Аль-Мамуна беспокоили также и волнения в Египте, которые начались задолго до его вступления на престол и не прекращались с 829 по 832 год. Недовольных фискальной политикой коптов трудно было держать в повиновении, и для наведения порядка аль-Мамун направил в Египет своего брата аль-Мутасима. Аль-Мутасим не сумел справиться с коптами, и в 832 году аль-Мамун вынужден был лично возглавить карательную экспедицию.
Перед смертью аль-Мамун назначил правителя Египта аль-Мутасима своим преемником, хотя военачальники хорасанской армии настаивали на том, чтобы преемником халифа стал его сын Аббас. Однако последний уговорил хорасанцев признать выбор отца и присягнул аль-Мутасиму. Аль-Мамун завещал брату проводить ту же политику в отношении калама, которая, как ему казалось, могла удовлетворить всю мусульманскую общину и способствовать усилению авторитета халифа в вопросах исламской догматики.

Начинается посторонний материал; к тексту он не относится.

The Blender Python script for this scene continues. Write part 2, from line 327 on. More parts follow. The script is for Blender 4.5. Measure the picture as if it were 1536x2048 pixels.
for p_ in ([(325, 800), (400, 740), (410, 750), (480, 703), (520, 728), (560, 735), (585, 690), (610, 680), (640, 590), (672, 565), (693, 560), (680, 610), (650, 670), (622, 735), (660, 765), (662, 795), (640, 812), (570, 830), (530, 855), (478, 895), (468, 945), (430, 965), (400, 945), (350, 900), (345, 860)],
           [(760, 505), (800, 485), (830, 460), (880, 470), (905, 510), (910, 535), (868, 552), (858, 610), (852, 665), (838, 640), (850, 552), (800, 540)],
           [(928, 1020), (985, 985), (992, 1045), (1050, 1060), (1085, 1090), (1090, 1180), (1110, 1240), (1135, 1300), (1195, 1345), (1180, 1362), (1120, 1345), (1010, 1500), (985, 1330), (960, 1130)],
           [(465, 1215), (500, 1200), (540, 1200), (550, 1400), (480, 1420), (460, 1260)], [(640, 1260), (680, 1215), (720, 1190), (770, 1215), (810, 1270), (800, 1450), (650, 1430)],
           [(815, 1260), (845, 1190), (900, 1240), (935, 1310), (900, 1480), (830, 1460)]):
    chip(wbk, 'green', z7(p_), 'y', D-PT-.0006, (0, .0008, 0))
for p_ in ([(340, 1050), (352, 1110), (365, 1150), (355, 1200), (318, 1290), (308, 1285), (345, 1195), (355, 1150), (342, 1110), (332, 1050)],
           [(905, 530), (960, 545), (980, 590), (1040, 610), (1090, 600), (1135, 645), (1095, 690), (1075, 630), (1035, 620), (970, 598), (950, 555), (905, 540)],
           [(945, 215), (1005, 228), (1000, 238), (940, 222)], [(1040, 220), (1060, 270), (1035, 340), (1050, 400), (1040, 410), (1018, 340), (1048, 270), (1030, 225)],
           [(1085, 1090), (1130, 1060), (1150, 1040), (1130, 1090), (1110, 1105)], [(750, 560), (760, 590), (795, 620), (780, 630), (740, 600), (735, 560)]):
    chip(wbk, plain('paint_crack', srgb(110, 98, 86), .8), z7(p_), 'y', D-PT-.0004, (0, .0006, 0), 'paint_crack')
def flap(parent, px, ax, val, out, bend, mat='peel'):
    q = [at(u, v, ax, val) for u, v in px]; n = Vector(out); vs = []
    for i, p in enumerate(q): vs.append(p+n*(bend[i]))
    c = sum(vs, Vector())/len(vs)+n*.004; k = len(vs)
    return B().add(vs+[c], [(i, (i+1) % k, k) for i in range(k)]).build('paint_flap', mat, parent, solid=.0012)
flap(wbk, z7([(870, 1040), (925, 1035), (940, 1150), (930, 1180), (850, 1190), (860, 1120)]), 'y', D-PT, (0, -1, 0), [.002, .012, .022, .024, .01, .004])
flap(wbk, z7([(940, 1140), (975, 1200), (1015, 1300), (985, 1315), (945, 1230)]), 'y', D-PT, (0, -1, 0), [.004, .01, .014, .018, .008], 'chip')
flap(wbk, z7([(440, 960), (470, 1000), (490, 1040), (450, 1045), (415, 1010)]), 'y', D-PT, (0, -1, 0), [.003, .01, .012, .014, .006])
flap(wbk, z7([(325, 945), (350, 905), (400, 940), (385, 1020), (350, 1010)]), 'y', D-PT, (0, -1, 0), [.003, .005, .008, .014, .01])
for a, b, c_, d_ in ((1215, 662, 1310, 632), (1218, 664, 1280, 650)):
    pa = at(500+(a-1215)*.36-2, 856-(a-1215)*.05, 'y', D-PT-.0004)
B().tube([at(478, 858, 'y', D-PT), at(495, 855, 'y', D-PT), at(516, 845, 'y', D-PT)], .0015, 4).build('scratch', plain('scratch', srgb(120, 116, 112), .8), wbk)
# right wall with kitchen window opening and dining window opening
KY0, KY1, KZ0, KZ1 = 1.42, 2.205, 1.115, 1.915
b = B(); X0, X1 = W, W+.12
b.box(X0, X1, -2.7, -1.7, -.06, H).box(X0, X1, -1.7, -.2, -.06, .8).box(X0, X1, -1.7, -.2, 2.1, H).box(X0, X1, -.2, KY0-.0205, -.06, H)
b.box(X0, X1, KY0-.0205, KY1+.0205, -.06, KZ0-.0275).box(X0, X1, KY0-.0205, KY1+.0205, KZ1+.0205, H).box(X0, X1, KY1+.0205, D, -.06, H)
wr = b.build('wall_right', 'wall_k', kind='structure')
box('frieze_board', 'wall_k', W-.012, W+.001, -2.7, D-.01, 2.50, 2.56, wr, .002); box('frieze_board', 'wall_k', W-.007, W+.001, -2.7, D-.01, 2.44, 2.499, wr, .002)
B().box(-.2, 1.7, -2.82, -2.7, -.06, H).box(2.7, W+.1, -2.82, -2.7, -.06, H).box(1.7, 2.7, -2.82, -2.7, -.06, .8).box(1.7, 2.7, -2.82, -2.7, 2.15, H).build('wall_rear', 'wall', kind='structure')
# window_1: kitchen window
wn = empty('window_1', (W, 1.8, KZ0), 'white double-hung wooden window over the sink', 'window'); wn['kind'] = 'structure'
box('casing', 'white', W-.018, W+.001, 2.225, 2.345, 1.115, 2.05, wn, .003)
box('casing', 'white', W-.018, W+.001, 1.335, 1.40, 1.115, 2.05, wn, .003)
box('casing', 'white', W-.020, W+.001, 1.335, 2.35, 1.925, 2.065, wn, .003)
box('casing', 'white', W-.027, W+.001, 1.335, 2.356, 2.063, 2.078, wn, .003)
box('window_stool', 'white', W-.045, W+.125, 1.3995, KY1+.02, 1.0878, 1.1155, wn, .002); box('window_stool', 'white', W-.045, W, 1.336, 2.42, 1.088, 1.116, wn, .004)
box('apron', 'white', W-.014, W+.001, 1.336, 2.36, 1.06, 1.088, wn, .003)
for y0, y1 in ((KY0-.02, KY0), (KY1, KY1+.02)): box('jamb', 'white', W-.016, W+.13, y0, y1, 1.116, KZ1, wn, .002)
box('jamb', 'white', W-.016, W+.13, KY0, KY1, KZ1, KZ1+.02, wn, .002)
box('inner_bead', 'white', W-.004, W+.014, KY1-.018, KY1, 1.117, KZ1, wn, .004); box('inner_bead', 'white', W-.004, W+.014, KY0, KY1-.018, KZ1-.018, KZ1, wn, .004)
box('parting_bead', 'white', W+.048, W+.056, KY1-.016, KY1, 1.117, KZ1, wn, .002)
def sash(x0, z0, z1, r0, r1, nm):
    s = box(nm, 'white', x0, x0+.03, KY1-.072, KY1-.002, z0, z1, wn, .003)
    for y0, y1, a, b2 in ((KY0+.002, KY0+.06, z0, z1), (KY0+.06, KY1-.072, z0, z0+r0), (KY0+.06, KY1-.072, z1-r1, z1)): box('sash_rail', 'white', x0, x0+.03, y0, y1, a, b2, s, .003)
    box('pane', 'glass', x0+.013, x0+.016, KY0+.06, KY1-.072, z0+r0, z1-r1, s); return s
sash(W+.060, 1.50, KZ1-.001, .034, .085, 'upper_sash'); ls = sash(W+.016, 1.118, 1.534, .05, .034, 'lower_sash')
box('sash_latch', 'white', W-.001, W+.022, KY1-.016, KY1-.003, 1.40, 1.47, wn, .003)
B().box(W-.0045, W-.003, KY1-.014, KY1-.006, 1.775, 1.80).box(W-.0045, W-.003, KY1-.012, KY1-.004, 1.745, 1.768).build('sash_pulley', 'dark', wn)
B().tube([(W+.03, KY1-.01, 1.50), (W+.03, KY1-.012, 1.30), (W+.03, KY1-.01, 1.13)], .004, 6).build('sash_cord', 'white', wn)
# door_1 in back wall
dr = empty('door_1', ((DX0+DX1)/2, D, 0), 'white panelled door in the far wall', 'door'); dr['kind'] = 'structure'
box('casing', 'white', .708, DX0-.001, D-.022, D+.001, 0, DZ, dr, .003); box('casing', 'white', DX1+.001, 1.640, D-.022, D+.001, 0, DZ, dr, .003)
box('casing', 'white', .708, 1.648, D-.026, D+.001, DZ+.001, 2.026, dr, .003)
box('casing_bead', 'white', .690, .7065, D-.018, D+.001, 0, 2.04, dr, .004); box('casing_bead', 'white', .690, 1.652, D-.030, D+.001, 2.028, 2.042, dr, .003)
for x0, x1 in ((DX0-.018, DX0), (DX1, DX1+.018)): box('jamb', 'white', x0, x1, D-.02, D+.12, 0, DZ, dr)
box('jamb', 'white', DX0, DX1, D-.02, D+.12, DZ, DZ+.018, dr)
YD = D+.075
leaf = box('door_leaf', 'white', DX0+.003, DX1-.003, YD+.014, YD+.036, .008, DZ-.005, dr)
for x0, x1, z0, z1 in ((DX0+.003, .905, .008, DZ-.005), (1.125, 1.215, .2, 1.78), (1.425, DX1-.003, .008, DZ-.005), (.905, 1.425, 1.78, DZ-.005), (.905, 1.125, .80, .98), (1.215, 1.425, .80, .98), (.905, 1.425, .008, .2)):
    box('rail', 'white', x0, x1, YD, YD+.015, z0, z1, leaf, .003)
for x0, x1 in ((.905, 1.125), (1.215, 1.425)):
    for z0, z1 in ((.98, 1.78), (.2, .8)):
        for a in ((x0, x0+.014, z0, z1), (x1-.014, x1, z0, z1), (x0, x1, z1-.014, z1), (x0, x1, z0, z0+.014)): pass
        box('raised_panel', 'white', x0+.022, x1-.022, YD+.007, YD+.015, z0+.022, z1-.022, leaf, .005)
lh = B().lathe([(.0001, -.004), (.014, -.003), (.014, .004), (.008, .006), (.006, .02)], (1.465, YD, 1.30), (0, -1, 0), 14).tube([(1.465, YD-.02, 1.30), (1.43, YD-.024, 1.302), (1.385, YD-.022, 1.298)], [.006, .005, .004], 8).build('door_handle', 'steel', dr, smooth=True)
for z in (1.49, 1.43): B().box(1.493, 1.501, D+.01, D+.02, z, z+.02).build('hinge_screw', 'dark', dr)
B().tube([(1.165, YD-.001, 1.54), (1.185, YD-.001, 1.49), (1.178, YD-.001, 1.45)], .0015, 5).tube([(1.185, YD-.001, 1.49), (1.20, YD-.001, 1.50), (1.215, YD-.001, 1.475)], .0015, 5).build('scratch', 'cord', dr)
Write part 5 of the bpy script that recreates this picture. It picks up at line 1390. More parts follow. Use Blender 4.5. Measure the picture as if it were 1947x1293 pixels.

Новому халифу аль-Мутасиму (833 –842) пришлось решать непростые проблемы, связанные с реформой войска. Раннемусульманская армия состояла из бедуинов, которые незадолго до завоевательных походов восприняли ислам и вели священную войну, за участие в которой они получали компенсацию не столько в виде жалованья, сколько в форме военной добычи. Окончание внешних завоеваний привело к тому, что эти ресурсы оказались исчерпанными и появилась необходимость в образовании оплачиваемой армии, функционирующей не по принципу племенных или религиозных обязанностей. К тому же армия эпохи завоеваний не располагала техническими средствами, которые имелись на вооружении византийского и сасанидского войска, в частности не имела осадного оружия.